For the first few years of recovery I had clung to it, fighting off the urge to use from moment to moment. Once the desire to use had lifted, life began. After that I had learned how to become employable, showing up on time and working like the rest of the world. Now I found myself at the stage where my emotions came back, and I began to understand the reason why I ever used drugs in the first place. Emotions were the most difficult thing for me to handle because they are the body’s reaction to thoughts, and we humans think constantly. Thoughts are invisible and impossible to catch, and in the past I had used a butterfly net made of substances to catch and contain those thoughts. I couldn’t use that net anymore and so my thoughts ran free, and I was powerless over them. I wanted to use again. I wanted those fuckers to slow down, but they didn’t.
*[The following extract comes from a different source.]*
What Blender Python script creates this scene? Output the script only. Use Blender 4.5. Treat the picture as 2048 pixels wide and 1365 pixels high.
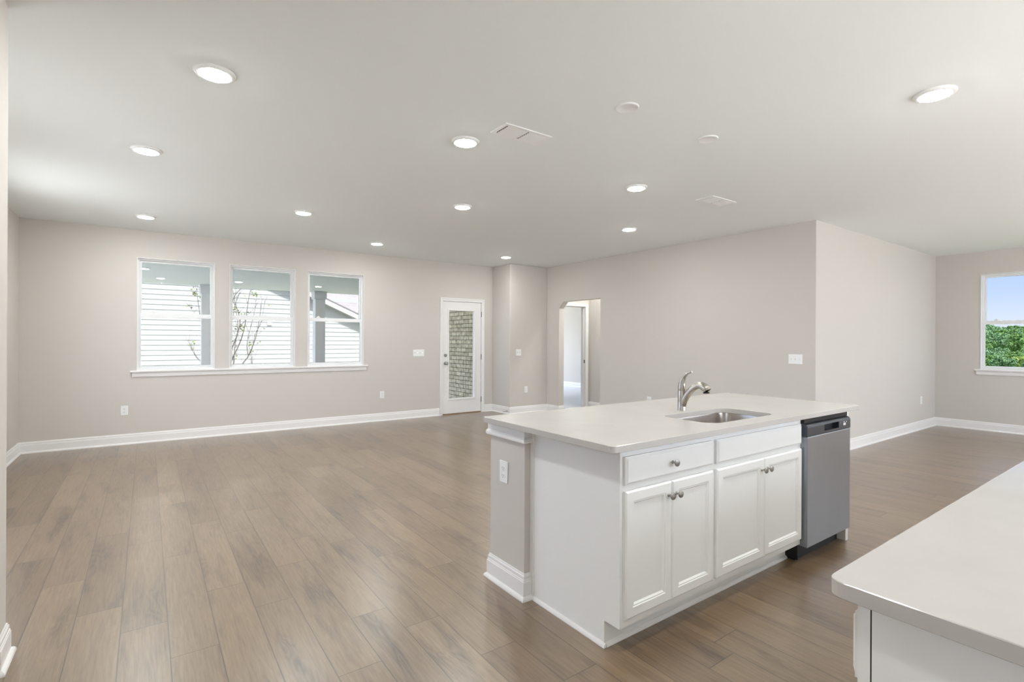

I realized I had been using the same coping mechanisms since I was a child, and they no longer worked in my adult life. I was a fighter standing in a wide-open field, shield and sword ready for battle, armor fastened, prepared for war. But there was no more battle to fight, and the only thing I was warring against was me. If I was my own worst enemy, and the only voice I could hear was my own, what were my options?

We traveled from San Jose to San Diego. I went back to the Old Globe Theatre, where we had performed
The Times They Are A-Changin’
, and felt old memories of hard work and sweat wash over me. The show poster still stood tall among the giant palm trees, and I thought of Jonathan. After seven beautiful years our relationship came to an end, and I was remembering all the amazing times we had had together. I walked through Balboa Park with its perfectly kept foliage, trying to recapture the original spirit of what it felt like when I was newly in recovery.